Checkpoint’s Queer Game of the Month: May 2024 – Omurice Next Time

Posted on May 30, 2024

As queer people, we rarely get media depicting us that is all roses, no explorations of life in the day of a queer person. Episode four of the television adaptation of The Last of Us, titled ‘Long, Long Time,’ gives us some moments at least. The episode shows us something we don’t see often: living and aging gracefully as a queer person. Of course, this franchise, particularly the game’s sequel, is also not free from the same stereotype trappings that come with depicting queer people—notably, a love story surrounded by tragedy. Where’s the media where I get to see two people living their life full of unabashed queer love? Better yet, where are the MLM (men-loving-men) relationships in games? Enter Omurice Next Time, Checkpoint’s Queer Game of the Month for May 2024.

Developed by Griffin Cyan, Omurice Next Time is an interactive story containing a series of vignettes of a loving, long-term relationship between two men by the name of Finn and Gray. While not perfect, it is a short and sweet game, depicting the little things in relationships: the rituals, the gestures and affirmations of love, all the sweet things that go a long way.

Spanning fifteen chapters and a year in the life of the couple, the game covers the pair’s day-to-day life rather than any specific milestone events. We learn of their relationship dynamic, their shared love of food, Gray’s job as a truck driver juxtaposed with Finn’s of running a Dorayaki shop, their nightly ritual of smooches before bed… I digress. I truly believe you can learn a lot about someone not just from how they behave, but how they love. Omurice Next Time explores that idea incredibly well and says a lot with just a little.

The game’s interactivity can be likened to similar small titles like Florence (I promise its similarities are only in interactivity, not storytelling melancholy – It’s only love here). It tells a story in panels of art, broken up by micro activities such as swiping the mouse cursor to resemble an activity. Maybe you’re exploring Finn’s love of Gray’s body hair, rubbing their chest and loving them for them. Perhaps you’re cracking open and preparing crab legs, cooked by Finn for their visiting friends and gay couple Wilbur and Akashi. Often, you’ll be swiping to get to the next story page or progress through dialogue. It’s simple gameplay, but it works.

Love languages is another thing that Omurice Next Time revels in. They share inside jokes. We get to see the couple regularly reminding them how much they love each other. There’s the little touches that feel magnetic, like sparks. This is explored in an adorable late chapter where we learn of Gray’s tendency to generate a lot of static electricity due to his body hair, with the chapter resolving in the adorable footnote of sparks occurring whenever he and Finn kiss. We learn about Finn’s struggle to grow facial hair. Eventually, he manages to sprout a small caterpillar above his upper lip that he’s proud of before he tragically accidentally shaves half of it. As a gesture, Gray shaves half of his long-established thick stache in solidarity. Adorable.

Omurice Next Time feels quintessential because of how microscopic it explores queer love.
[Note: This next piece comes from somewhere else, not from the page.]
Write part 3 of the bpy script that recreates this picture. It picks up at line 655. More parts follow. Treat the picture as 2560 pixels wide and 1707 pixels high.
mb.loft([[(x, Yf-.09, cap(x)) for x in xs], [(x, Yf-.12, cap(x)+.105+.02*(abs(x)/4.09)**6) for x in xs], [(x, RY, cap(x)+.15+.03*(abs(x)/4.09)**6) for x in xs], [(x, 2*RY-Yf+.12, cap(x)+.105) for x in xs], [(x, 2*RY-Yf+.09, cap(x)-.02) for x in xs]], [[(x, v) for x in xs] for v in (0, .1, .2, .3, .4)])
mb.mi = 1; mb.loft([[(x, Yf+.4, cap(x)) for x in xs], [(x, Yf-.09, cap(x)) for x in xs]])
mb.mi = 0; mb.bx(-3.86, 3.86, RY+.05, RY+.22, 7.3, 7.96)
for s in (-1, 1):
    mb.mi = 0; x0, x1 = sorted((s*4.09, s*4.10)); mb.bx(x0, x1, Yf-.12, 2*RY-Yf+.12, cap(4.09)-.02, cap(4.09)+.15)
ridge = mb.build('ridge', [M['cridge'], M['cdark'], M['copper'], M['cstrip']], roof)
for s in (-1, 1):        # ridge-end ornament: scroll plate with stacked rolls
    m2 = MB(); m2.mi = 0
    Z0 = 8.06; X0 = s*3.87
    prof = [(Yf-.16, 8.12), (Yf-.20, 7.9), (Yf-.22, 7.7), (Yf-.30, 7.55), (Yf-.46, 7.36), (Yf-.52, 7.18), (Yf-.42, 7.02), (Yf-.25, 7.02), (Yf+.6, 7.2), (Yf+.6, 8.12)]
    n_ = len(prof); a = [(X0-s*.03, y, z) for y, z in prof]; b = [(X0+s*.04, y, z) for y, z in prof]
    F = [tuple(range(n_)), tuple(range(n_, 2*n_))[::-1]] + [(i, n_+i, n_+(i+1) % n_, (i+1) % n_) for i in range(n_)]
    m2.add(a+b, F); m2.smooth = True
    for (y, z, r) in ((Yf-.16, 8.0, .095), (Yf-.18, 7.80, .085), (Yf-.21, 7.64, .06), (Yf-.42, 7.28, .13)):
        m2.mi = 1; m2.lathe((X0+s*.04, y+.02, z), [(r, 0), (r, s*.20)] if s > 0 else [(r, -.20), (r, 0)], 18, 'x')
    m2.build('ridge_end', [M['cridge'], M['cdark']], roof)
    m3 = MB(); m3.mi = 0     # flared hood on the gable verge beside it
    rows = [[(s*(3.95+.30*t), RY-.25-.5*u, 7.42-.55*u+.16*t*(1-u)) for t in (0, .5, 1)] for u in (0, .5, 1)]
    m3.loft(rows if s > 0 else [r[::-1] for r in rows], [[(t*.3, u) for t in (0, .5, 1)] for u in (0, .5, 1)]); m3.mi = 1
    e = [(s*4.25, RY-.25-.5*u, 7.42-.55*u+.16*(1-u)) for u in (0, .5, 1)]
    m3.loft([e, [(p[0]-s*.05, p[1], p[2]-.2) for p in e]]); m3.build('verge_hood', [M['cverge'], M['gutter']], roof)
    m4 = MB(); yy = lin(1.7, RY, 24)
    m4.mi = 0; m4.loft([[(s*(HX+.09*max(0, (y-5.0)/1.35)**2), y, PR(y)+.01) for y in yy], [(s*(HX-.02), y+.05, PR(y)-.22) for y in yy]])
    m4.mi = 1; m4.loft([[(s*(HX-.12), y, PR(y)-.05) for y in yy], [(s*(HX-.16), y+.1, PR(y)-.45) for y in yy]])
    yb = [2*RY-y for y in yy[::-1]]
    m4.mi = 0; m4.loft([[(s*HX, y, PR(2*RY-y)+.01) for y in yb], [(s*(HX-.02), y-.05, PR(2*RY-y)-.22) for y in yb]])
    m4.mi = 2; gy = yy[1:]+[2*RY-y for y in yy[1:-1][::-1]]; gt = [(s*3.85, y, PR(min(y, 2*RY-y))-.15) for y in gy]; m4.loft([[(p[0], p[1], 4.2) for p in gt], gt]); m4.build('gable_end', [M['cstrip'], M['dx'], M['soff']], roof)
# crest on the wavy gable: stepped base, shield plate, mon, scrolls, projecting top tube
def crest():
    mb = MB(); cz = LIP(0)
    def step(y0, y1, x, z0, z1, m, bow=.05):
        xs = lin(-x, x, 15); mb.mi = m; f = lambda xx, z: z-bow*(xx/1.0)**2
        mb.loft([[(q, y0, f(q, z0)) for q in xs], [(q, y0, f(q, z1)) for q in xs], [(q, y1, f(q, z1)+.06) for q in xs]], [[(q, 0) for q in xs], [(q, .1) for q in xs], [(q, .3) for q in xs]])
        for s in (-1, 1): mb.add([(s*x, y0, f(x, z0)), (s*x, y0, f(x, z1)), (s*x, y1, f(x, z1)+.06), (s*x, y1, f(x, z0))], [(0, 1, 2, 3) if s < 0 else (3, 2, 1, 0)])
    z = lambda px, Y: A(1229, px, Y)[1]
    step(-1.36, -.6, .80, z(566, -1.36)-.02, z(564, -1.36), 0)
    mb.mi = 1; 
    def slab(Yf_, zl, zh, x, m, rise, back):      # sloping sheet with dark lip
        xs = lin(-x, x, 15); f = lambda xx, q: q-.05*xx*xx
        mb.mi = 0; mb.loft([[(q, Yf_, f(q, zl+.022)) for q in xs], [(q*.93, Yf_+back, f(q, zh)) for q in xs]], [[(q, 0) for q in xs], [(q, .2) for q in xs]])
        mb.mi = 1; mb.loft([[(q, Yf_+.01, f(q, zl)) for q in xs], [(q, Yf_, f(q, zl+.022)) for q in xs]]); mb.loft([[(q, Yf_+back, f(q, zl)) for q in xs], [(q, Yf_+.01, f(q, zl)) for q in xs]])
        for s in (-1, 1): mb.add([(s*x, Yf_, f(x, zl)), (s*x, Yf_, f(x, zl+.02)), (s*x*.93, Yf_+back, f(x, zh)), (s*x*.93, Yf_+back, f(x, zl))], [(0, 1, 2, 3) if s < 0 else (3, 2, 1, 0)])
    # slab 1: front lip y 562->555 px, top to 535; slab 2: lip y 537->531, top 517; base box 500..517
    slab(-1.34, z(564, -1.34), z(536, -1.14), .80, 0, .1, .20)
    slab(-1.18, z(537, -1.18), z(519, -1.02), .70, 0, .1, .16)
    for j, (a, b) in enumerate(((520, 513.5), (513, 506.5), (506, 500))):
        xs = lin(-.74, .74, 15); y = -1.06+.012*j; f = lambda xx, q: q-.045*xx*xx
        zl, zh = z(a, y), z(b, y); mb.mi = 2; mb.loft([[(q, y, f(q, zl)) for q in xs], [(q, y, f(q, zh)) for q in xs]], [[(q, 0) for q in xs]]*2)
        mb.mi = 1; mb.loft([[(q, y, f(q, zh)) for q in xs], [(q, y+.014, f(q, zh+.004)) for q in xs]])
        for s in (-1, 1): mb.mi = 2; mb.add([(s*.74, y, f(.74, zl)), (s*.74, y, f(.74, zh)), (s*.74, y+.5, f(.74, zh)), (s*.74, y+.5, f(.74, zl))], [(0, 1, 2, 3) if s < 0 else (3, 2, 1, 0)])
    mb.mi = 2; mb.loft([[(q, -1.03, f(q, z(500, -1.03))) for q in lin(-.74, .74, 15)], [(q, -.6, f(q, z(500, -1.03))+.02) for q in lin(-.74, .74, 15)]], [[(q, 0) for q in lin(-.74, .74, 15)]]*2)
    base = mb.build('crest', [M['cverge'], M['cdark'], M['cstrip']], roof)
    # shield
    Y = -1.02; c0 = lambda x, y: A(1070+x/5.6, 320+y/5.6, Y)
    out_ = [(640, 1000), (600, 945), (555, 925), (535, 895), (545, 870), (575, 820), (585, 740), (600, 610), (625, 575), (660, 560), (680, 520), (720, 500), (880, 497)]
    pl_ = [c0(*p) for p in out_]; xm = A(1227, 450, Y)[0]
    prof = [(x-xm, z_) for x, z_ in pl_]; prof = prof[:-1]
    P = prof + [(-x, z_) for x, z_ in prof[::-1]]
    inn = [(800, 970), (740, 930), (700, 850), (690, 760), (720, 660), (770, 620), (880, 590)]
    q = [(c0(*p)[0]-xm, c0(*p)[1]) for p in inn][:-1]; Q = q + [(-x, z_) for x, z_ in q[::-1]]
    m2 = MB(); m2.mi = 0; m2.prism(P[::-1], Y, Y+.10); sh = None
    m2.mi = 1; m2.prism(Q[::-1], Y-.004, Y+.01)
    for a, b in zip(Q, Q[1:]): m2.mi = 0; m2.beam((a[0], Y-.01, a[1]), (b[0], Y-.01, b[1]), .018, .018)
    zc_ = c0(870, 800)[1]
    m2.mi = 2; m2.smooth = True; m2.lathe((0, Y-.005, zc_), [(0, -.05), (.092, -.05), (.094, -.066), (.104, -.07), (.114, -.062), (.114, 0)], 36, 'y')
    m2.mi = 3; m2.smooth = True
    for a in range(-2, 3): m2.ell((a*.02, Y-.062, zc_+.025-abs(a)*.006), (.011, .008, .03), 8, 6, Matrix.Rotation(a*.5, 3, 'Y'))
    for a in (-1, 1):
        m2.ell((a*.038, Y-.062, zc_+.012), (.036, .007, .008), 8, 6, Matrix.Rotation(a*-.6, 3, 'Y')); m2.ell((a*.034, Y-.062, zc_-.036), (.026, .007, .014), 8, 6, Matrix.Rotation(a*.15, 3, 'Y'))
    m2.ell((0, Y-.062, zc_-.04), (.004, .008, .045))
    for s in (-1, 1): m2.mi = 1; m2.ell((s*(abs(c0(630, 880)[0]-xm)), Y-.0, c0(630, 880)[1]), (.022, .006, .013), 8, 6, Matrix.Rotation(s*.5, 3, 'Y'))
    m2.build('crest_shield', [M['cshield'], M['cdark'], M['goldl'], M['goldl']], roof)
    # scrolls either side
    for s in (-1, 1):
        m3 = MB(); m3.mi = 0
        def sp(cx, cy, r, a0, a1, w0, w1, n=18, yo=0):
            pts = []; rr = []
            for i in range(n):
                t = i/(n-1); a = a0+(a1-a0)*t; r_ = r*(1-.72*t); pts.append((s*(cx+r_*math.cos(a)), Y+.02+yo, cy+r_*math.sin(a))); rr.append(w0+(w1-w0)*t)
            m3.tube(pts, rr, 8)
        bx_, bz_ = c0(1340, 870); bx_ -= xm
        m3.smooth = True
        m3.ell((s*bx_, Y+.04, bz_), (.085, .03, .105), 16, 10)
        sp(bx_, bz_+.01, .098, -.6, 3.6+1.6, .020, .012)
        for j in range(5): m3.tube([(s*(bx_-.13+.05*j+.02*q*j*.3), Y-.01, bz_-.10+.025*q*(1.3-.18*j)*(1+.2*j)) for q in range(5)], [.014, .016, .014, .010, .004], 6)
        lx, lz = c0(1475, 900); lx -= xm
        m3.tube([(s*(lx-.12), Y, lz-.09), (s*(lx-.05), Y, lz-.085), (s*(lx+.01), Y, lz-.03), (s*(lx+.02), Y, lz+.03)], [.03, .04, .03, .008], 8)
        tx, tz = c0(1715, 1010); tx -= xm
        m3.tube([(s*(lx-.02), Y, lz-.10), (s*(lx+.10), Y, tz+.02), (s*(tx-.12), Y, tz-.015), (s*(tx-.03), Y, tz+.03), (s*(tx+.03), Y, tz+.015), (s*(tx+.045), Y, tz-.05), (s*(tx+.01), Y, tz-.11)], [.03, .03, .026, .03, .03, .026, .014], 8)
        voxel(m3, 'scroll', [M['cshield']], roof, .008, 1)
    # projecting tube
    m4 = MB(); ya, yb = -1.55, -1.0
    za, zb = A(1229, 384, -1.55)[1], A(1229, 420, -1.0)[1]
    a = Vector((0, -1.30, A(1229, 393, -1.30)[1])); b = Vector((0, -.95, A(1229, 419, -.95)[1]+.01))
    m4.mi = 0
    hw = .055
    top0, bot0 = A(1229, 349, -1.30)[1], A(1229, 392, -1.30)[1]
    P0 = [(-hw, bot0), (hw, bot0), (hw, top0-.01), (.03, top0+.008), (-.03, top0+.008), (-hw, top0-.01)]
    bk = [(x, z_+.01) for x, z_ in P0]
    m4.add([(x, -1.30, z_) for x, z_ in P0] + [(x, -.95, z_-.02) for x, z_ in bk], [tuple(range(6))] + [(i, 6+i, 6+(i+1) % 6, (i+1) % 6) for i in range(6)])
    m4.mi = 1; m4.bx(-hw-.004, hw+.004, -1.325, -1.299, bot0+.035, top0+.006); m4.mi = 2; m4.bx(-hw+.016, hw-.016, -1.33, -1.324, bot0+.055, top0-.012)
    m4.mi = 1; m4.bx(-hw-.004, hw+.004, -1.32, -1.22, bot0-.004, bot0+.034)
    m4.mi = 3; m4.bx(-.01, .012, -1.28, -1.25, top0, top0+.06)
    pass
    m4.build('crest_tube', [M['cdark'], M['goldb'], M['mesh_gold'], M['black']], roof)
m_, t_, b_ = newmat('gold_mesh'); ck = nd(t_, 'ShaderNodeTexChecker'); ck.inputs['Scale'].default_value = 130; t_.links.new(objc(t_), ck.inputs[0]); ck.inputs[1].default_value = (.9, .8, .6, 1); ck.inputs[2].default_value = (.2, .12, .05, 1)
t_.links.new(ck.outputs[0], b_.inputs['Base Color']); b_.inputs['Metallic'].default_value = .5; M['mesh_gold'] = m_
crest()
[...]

So often stories are told with broad strokes, the love story never being the focus and, if it is, it’s surrounded by tragedy. Here, the game does a very good job of reminding the player that queer life is worth living. It’s not something that needs to be hidden. You can live your life out loud and proud. You can make a small, but happy home with the one you love. That’s enough. You’re enough. It’s a reminder I wish more media would have; so often the focus is on doom and gloom and you’d be hard-pressed to find a queer person that hasn’t been told, forced or encouraged to live in shame. Omurice Next Time triumphantly goes against that.

MLM relationships are also incredibly rare in games. As a lesbian I feel pretty spoilt with titles like Life is StrangeGone Home, Signalis, We Are OFK, and almost any Fire Emblem game. The list goes on. Short of player-sexual characters in BioWare titles, there are not a lot of choices for male queer relationships. Omurice Next Time telling this underrepresented story from a largely underrepresented demographic’s perspective is refreshing and needed.

Omurice Next Time ends with the pair celebrating New Year’s Eve together. They reflect on their year and joyously exclaim how they did nothing that year. It’s an incredibly fitting and perfect end when you think about it. In life we often don’t need the whole world, we don’t need a fancy car or lucrative life, we just need the one we love. It’s a sweet statement and exactly the heart of why these stories are worth celebrating.